De BWP, in 1885 gesticht, bekwam 28 zetels na de verkiezingen van 1894. Dat gebeurde voor het eerst volgens het meervoudig algemeen stemrecht voor mannen, afgedwongen na de dramatische gebeurtenissen in Borgerhout in 1893 (“Den Bougie” in Borgerhout en de strijd voor het algemeen stemrecht – Masereelfonds). Daarbij werden 5 arbeiders bij een betoging voor algemeen stemrecht gedood.
Defuisseaux van zijn kant richtte een meer radicale partij op, “le parti socialiste républicain”, die evenwel later fuseerde met de BWP.
Linkse sociale liberalen onder leiding van P. Janson richtten “le parti progressiste” op die later evenwel ook opging in een eengemaakte liberale partij.
Tenslotte sijpelden christendemocratische elementen en ideeën binnen in de Katholieke Partij.
De situatie van de werkende klasse en de gebeurtenissen beroerden ook de artistieke wereld.

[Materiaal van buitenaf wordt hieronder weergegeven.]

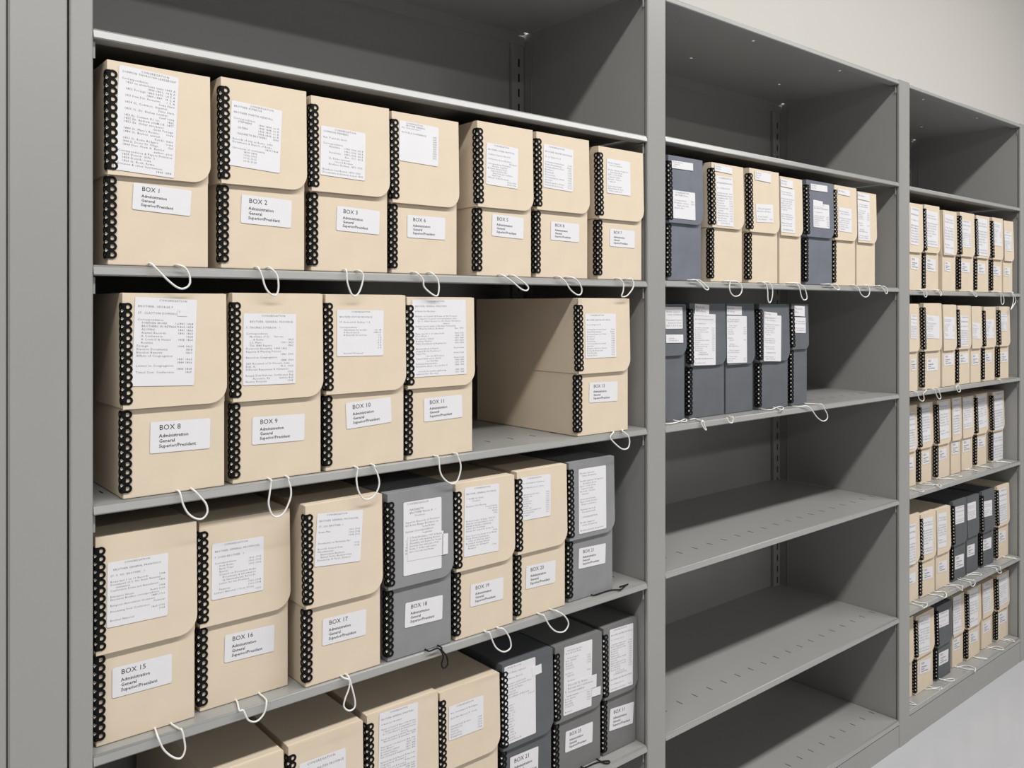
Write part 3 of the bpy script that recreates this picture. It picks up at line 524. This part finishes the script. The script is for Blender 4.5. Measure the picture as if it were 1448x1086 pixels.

Schilders en beeldhouwers beeldden de miserie van de werkende klasse uit. Maar ook de strijd en de repressie kwamen aan bod. In zijn strijd tegen de gevestigde orde klaagde James Ensor de repressie en de terreur tegen de onderdrukten aan in zijn werk “De Gendarmen”. Eugeen Laermans schilderde stakende arbeiders. Constantin Meunier tenslotte beeldde op een zwierige en elegante manier zelfbewuste, krachtige en trotse werkmensen uit in schilder- en beeldhouwwerken. Zo bracht hij een ode aan de arbeid en aan de werkende klasse.
Jef Vanhemel
Jef Vanhemel is gepensioneerd ambtenaar bij de Rijksdienst Voor Arbeidsvoorziening (RVA), bestuurslid van Masereelfonds Antwerpen en schreef reeds enkele bijdragen voor de rubriek “Sociale Mijlpalen” van het Masereelfonds Antwerpen in De Wereld Morgen.